Specialized Military Personnel

In earlier wars, most army personnel were infantrymen and cavalry whose training was not highly specialized. Modern wars, however, have required soldiers trained to use highly complex and expensive equipment whose operation can be entrusted only to those who have had extensive specialized training. In Afghanistan, the logistics of ferreting out the enemy from caves and other hiding places in remote parts of the country have required the development of innovative weapons such as the thermobaric bombs. More than two thousand special forces from the United States, along with troops from other coalition member countries that joined with the United States, have been deployed to help in the Afghan conflict. These special forces usually comprise clusters of military personnel that seldom exceed a dozen members. They specialize in such fields as combat search-and-rescue, counterterrorism, clandestine surveillance, and jungle or desert warfare.

It is essential that highly specialized personnel be as mobile as possible. The MH-533 Pave Low III heavy-lift helicopter is designed specifically to transport specialized personnel, generally under cover of darkness. Equipped with special radar and infrared sensors to detect objects from a distance, this helicopter can fly close to the ground, making it difficult for enemy radar to detect it. It is armed with machine guns and heavy armor so that enemy fire cannot easily penetrate it.

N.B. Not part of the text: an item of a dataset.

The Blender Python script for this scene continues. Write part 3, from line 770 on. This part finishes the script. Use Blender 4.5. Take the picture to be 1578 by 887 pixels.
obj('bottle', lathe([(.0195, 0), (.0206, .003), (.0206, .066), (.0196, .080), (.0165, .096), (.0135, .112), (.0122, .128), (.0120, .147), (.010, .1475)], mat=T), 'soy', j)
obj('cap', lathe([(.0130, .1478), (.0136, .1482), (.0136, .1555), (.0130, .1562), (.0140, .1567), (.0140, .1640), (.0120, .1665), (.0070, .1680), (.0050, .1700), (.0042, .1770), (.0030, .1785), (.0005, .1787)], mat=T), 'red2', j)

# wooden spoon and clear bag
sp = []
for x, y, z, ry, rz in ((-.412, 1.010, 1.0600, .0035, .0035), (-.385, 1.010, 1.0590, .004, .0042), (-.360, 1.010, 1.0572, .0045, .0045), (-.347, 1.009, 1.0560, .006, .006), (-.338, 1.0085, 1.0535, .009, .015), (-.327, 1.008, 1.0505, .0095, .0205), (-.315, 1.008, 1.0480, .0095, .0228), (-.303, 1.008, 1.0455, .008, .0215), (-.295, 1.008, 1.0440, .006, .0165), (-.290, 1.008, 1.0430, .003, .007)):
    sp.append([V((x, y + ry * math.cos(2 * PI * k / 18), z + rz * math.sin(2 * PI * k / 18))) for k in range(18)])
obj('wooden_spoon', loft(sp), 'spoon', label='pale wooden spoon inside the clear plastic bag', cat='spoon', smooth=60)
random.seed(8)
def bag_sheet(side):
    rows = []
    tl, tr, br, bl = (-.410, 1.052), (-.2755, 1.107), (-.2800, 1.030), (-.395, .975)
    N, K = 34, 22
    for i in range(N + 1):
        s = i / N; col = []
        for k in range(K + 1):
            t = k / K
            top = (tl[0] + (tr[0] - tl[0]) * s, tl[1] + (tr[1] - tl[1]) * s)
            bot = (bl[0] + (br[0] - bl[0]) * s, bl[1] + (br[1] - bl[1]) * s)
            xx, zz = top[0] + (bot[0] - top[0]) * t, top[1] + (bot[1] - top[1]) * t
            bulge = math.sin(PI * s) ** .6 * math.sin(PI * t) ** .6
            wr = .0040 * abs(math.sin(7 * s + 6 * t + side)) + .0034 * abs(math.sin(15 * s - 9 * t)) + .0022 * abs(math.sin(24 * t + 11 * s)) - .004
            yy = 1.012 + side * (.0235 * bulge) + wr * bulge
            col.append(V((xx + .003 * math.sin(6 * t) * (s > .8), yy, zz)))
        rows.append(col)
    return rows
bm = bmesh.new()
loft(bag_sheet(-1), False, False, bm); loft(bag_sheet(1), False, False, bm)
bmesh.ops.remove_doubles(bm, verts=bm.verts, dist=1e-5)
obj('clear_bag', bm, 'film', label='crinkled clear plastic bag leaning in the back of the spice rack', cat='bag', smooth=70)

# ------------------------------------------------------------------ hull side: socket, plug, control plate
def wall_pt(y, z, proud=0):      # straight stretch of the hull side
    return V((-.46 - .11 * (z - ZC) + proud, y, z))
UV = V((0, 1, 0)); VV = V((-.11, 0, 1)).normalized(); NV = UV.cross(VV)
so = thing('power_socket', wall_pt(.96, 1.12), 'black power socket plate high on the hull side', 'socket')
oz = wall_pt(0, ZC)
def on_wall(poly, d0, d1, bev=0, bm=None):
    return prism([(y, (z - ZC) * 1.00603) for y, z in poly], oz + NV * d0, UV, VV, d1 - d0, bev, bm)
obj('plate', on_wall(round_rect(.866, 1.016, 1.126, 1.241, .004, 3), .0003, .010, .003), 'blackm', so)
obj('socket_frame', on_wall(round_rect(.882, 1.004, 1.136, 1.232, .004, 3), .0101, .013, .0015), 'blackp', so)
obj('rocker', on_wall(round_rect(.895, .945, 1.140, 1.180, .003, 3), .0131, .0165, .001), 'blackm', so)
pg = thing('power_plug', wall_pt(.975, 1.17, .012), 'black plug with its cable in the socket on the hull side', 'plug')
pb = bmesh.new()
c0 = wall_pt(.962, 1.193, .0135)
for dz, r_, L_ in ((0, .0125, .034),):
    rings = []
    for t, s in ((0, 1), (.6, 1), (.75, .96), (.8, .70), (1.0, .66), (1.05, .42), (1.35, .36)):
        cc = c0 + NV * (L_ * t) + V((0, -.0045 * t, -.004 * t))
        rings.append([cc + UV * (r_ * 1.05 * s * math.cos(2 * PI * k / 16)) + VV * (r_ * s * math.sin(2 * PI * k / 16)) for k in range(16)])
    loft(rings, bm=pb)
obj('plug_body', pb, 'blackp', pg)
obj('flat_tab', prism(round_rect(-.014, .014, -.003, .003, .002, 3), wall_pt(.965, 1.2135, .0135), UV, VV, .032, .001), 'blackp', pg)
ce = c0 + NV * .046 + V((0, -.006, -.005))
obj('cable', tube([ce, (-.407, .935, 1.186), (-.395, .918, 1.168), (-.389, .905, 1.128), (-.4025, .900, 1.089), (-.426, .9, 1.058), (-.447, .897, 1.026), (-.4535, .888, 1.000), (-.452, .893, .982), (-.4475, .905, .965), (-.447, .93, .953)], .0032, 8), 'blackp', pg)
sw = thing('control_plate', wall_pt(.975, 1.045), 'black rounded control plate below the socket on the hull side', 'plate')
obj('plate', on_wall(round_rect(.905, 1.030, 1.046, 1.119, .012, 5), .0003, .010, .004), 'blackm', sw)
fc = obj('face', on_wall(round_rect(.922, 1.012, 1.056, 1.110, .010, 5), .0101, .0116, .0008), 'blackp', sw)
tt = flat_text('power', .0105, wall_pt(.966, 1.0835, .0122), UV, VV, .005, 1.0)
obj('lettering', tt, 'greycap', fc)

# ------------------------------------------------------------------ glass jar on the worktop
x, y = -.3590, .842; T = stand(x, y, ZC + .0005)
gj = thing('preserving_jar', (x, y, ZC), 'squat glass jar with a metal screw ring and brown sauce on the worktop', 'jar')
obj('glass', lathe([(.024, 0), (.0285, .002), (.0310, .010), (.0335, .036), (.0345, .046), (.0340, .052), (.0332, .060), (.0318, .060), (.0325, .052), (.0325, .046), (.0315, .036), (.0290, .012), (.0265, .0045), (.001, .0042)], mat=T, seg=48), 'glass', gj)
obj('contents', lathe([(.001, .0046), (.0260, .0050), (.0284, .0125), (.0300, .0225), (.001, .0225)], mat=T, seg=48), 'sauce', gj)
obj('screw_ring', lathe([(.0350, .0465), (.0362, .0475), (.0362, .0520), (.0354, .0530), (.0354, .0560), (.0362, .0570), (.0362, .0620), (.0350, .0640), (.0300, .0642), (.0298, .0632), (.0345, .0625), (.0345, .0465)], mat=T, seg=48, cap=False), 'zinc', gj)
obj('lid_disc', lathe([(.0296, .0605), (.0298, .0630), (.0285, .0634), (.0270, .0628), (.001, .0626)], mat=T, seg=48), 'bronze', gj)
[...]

When the United States attacked Iraq in March, 2003, many troops stationed in Afghanistan were redeployed to that country. The search for bin Laden continued, but the United States relied more than before on the aid of Afghans in the search. Some of those employed in the search were Afghan warlords whose loyalty to the U.S. cause was doubtful. Indeed, many of them were directly involved in Afghanistan’s illegal drug trade, which thrives because Afghanistan is well suited to growing the poppies from which opium is produced. After March, 2003, a much reduced force of American military personnel remained in Afghanistan, where insurgents constantly threatened them.

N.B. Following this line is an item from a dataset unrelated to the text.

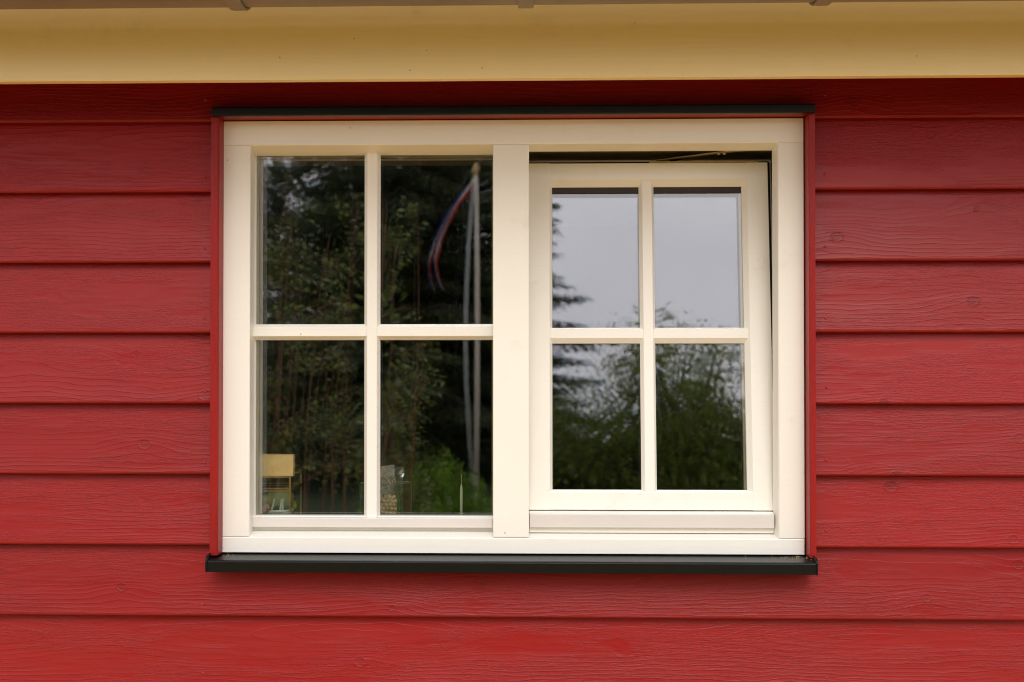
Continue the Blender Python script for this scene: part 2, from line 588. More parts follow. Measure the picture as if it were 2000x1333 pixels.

Democratic Changes in Afghanistan

On December 22, 2001, Hamid Karzai was inaugurated chairperson of the Afghan Interim Authority. In April, 2002, the former Afghan king, Muhammad Sahir Shah, returned to Kabul from his exile in Paris to attend the loya jirga, a grand council of Afghanistan’s leaders. During the following June, this council elected–by secret ballot–Karzai president of the Transitional Islamic State of Afghanistan, a post in which he served until a constitution was drafted and nationwide elections scheduled. On October 9, 2004, direct elections were held in Afghanistan. Ten and one-half million Afghans registered to vote, and for the first time, women were eligible to vote. Hamid Karzai won the presidency with 55.9 percent of the votes cast.

Through many decades of the twentieth century, the Afghan people lived in a country lacking central political authority. When the Taliban emerged in the early 1990’s, many Afghans eagerly embraced it because it offered an internal security that the country needed. During the mid-1990’s, an emerging al-Qaeda capitalized on the political and economic distrust of many Afghan citizens.

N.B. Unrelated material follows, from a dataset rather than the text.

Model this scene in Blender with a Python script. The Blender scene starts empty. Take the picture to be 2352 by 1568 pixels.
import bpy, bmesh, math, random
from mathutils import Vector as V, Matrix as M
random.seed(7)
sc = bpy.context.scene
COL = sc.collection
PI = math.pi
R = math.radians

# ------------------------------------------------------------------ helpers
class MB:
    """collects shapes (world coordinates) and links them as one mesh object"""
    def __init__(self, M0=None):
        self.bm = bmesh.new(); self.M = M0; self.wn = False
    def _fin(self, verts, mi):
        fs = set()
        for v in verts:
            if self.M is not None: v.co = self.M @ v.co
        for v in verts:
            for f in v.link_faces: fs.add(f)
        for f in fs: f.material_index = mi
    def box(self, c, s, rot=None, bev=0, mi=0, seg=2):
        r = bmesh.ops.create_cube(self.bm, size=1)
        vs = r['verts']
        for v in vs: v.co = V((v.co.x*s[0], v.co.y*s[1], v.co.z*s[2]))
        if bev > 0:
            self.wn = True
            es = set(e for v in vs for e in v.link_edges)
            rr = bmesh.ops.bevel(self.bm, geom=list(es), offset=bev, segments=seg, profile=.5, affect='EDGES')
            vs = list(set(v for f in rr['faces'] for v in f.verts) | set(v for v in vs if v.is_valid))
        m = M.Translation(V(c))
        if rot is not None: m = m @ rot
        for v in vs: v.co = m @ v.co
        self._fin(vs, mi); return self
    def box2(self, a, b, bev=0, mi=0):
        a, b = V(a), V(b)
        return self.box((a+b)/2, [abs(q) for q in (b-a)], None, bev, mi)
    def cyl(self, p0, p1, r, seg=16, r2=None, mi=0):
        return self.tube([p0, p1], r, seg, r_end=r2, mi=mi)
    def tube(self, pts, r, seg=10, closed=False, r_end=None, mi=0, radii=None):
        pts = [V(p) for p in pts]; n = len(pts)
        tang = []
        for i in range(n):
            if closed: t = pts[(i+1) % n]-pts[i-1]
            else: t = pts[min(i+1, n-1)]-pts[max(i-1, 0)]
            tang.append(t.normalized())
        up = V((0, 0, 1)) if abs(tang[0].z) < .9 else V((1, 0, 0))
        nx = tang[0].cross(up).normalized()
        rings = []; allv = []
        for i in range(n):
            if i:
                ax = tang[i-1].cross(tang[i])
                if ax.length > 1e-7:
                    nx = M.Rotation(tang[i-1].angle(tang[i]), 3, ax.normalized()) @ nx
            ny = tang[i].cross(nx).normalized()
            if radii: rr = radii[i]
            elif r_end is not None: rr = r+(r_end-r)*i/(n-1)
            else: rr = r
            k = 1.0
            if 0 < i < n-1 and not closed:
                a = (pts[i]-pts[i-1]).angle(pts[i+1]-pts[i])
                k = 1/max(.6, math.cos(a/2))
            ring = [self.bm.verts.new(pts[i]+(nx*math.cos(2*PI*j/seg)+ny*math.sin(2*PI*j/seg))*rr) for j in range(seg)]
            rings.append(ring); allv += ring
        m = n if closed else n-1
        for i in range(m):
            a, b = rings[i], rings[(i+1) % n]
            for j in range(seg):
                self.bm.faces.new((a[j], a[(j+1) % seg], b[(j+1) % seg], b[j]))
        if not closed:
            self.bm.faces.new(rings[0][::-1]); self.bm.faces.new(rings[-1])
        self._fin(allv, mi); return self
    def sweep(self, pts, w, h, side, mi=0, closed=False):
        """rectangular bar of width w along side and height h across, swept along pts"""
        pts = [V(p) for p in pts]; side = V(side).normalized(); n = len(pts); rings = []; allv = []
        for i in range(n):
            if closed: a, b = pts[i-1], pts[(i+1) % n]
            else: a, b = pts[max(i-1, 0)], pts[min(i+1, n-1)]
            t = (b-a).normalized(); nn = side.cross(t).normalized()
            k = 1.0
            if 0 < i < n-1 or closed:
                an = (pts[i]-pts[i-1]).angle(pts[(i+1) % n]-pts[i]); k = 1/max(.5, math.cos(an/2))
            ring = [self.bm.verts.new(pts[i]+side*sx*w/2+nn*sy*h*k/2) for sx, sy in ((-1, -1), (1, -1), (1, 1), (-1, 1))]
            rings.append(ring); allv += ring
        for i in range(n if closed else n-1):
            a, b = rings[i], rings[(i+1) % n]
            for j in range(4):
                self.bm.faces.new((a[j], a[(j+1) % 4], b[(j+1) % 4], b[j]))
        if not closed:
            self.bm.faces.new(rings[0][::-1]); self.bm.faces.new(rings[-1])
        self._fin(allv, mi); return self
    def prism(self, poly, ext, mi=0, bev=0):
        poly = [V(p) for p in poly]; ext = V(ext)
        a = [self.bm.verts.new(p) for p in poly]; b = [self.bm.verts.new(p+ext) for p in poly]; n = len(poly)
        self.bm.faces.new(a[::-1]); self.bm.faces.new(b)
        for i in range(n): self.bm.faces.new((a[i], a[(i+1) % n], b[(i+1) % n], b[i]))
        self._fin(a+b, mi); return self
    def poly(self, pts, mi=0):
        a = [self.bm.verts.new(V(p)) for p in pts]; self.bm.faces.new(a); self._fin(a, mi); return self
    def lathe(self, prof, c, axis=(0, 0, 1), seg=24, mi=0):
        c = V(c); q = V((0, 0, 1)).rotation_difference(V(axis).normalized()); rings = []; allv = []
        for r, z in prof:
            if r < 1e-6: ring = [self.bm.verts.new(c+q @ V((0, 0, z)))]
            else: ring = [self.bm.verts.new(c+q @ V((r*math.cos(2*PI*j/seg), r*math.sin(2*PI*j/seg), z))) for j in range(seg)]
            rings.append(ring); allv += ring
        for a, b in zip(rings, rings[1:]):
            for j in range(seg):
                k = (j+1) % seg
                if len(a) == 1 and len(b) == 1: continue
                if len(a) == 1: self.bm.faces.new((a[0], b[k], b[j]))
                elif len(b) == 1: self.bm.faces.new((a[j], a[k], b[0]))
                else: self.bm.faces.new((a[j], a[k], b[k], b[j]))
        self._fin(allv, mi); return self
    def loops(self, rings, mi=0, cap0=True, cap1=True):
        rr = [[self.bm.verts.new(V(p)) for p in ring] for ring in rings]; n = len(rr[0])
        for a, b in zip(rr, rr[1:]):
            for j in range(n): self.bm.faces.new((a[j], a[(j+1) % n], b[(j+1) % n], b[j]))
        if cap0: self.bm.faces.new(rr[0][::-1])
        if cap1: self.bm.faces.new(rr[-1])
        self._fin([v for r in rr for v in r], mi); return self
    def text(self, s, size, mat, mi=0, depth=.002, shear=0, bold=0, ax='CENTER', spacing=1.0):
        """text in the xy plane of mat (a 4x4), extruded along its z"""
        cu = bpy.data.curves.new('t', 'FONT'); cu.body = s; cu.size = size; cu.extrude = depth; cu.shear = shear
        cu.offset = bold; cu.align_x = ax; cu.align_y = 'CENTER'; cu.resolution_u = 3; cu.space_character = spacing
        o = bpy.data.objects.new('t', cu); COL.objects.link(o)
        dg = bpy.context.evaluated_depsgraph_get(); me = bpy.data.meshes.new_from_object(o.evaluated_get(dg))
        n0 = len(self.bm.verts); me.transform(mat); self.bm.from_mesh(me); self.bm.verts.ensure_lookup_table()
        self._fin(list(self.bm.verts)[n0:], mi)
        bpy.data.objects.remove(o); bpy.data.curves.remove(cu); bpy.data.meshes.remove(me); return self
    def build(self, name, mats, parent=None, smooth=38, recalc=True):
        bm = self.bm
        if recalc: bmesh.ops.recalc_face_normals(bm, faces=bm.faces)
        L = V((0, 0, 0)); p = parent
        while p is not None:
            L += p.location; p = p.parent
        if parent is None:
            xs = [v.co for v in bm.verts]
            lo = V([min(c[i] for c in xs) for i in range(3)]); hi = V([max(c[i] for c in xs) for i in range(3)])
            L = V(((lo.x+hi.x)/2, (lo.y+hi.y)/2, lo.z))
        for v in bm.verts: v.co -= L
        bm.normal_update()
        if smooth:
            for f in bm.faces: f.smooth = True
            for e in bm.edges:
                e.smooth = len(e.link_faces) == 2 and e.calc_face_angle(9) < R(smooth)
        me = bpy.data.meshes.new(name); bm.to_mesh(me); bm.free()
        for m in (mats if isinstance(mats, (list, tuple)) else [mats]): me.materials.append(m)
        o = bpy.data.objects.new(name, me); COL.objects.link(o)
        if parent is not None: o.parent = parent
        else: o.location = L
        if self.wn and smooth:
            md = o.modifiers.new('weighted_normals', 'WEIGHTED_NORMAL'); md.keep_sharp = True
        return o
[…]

The drug trade has long been a thriving enterprise in Afghanistan. The provincial warlords who enrich themselves through this trade have no wish for a strong central government. Since occupying the country at the end of 2001, the United States has introduced representative government but has made minimal progress in controlling Afghanistan’s drug traffic. At the beginning of 2005, it remained to be seen whether the Karzai regime, with Washington’s continuing support and encouragement, would survive in a political climate rife with insurgents and warlords. The geography of the country provides a daunting impediment to the establishment of a strong central government, and Afghanistan’s situation in southwest Asia, which is among the most troubled areas in the world, seemed tenuous at best.